Well put. Have a great weekend.

7 Comments:

At 8:48 AM, August 18, 2006, Anonymous RedScare said...

So, the inner loop, consisting of barely 100 square miles, accounted for 6% of new construction, while the remaining 9,962 square miles, or 99% of the Houston Metro, if you prefer, accounted for 94% of new construction.

While Kotkin's summary is correct, his disingenuous use of statistics actually works against his pre-conceived conclusion.

 
At 9:05 AM, August 18, 2006, Blogger Tory Gattis said...

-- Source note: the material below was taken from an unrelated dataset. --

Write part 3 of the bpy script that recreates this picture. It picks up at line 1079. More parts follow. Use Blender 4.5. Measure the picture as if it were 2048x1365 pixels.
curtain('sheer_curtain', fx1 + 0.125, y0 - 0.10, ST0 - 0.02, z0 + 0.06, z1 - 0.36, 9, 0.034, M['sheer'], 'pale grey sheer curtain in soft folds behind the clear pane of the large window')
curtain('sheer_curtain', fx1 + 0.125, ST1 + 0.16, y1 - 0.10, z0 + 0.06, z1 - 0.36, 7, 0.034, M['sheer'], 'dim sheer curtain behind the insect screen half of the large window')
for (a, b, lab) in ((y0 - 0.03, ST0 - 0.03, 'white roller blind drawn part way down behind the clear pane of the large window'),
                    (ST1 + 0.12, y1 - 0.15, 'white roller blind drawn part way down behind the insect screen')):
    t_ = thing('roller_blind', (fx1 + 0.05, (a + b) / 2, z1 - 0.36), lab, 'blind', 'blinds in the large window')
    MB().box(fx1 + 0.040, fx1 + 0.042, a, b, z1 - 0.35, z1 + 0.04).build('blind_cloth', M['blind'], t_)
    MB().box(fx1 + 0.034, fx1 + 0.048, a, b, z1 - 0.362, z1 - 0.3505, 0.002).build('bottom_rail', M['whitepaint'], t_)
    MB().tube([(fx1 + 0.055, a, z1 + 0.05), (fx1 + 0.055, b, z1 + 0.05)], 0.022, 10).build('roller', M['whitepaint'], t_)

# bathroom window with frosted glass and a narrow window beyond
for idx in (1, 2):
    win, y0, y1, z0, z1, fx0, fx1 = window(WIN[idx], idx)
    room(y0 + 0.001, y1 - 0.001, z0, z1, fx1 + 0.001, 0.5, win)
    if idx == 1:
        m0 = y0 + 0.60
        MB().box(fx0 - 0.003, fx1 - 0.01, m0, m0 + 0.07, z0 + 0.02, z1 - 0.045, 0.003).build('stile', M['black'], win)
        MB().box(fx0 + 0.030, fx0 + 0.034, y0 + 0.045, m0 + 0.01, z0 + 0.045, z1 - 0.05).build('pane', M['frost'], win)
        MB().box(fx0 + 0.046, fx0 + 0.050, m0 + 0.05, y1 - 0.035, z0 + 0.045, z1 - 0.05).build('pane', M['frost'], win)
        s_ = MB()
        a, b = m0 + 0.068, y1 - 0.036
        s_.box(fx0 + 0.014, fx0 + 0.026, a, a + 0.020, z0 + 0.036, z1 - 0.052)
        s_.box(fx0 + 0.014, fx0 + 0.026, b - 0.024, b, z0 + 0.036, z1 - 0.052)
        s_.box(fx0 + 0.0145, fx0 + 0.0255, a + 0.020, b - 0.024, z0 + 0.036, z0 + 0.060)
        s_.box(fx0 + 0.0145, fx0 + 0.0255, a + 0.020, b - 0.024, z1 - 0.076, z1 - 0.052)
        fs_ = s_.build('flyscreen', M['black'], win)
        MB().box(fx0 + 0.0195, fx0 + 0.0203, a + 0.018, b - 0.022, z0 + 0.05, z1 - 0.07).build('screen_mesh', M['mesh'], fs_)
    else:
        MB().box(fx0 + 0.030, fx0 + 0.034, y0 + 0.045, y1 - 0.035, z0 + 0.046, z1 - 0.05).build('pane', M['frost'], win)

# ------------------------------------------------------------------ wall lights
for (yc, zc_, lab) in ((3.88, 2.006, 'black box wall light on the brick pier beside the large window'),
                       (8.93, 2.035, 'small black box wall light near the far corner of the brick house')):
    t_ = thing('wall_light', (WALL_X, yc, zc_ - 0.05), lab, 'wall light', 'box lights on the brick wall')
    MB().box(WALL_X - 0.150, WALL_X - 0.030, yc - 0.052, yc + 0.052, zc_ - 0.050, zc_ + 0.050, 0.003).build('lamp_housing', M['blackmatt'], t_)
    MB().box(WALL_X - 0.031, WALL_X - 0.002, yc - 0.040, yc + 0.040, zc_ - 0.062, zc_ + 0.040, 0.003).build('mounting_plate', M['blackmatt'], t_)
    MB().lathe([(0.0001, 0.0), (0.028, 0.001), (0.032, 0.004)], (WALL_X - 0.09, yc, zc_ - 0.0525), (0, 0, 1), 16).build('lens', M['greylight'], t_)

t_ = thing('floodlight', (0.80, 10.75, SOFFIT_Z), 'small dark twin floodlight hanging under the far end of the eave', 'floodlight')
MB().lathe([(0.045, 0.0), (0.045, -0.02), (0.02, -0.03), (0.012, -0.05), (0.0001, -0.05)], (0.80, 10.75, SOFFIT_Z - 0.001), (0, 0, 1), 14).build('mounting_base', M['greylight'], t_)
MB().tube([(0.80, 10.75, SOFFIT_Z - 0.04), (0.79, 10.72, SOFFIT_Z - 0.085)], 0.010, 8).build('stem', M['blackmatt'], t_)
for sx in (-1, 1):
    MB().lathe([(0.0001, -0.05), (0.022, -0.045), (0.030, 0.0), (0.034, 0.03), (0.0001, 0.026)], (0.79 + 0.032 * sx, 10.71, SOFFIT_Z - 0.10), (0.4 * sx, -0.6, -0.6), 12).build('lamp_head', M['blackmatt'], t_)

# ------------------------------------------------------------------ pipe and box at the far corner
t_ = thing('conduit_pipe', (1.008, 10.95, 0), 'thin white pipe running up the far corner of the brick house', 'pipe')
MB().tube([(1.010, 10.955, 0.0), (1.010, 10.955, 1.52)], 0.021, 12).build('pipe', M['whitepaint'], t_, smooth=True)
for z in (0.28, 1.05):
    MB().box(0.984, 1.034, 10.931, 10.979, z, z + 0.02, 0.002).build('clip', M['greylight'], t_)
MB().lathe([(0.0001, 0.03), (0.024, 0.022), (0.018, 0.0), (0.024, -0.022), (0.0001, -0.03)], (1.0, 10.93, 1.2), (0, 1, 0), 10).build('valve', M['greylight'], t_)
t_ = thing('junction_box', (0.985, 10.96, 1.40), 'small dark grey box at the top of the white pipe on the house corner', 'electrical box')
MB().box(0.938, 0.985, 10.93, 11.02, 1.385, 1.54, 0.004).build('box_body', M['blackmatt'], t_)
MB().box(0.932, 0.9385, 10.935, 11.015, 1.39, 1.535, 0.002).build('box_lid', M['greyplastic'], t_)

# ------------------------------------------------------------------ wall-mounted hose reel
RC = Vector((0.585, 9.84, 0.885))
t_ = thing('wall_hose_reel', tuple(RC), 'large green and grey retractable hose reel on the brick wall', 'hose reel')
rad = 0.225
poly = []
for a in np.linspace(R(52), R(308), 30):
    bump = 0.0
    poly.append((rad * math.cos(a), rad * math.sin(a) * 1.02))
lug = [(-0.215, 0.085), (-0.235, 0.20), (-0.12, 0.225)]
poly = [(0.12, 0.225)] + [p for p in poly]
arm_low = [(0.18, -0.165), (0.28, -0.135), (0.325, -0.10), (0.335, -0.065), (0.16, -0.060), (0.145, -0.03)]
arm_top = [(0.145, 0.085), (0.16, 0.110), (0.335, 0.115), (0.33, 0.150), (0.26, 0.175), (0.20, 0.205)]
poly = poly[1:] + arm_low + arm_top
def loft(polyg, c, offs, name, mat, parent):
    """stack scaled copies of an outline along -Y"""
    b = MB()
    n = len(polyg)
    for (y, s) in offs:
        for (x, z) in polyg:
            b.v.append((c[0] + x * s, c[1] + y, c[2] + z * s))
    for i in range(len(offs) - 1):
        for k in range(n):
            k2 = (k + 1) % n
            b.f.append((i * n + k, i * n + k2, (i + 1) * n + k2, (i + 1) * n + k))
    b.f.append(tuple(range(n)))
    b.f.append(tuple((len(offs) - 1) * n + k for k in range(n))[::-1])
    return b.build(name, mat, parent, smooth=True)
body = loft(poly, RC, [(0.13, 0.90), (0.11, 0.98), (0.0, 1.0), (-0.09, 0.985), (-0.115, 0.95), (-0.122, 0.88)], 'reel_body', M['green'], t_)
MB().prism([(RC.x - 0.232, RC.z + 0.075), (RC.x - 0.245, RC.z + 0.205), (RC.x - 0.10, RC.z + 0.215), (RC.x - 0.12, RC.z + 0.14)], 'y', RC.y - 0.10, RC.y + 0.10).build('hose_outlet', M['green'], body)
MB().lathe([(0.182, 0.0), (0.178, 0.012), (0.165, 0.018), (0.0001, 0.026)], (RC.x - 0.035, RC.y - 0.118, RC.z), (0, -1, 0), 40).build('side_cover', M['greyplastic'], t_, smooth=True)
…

I think his point is still valid: as much as people want to talk about an inner city living revival - and it is happening - it is still a very small drop in a very big bucket of rapidlly growing suburbs that shouldn't be forgotten (and still represent substantial majority preference).

 
At 9:10 AM, August 18, 2006, Blogger Owen said...

redscare,

I don't think Kotkin disputes the housing boom in inner-city Houston. Nobody would. However, the fact is that the suburbs are accomodating most of Houston's growth. That was Kotkin's point.

Besides, there are many ways of measuring the boundaries of a metroplex. You seem to be using the consolidated metropolitan statistical area, which is the most expansive definition. Kotkin could be using another.

 
At 11:02 AM, August 18, 2006, Anonymous Anonymous said...

yea, it seemed to me that Kotkin was saying even with the boom in downtown still a majority of the growth of the city is occuring outside the loop.

 
At 3:05 PM, August 18, 2006, Blogger Tory Gattis said...

CMSA definitions are worthless when it comes to land area. My understanding is that they're a set of counties that have any piece of the contiguous metro area in it, even if that urbanized area is a tiny corner of a huge empty county (like, say, Montgomery or Ft. Bend). Metros with smaller counties would look like they have less land area, even if the urbanized area were really the same.

 
At 9:50 AM, August 21, 2006, Anonymous Anonymous said...

Montgomery and Fort Bend counties aren't mostly empty and together do account for (as of 2005), almost 850,000 people. Far-out Rosenberg is quickly growing, as is the Willis-Lake Conroe area. Perhaps (I think) even better examples to illustrate the point being made would be Austin and San Jacinto counties. They have less than 30,000 people each. And they're both within the slightly more restrictive definition of the metro area (as opposed to the CMSA).

Still, I agree with Tory's point: most growth is in the suburbs. The Downtown-Midtown housing boom seems more impressive only because these areas have been neglected for so long. I suspect many of the people moving to the inner loop are young singles who grew up in the suburbs (like me) and will likely move back out to the suburbs once they have families.

 
At 11:50 AM, August 21, 2006, Blogger Tory Gattis said...

Thanks for the supporting points. I was just trying to point out that most of Ft. Bend and Montgomery's populations are close to the Harris County border, and the further you get from it, the more sparse they quickly become.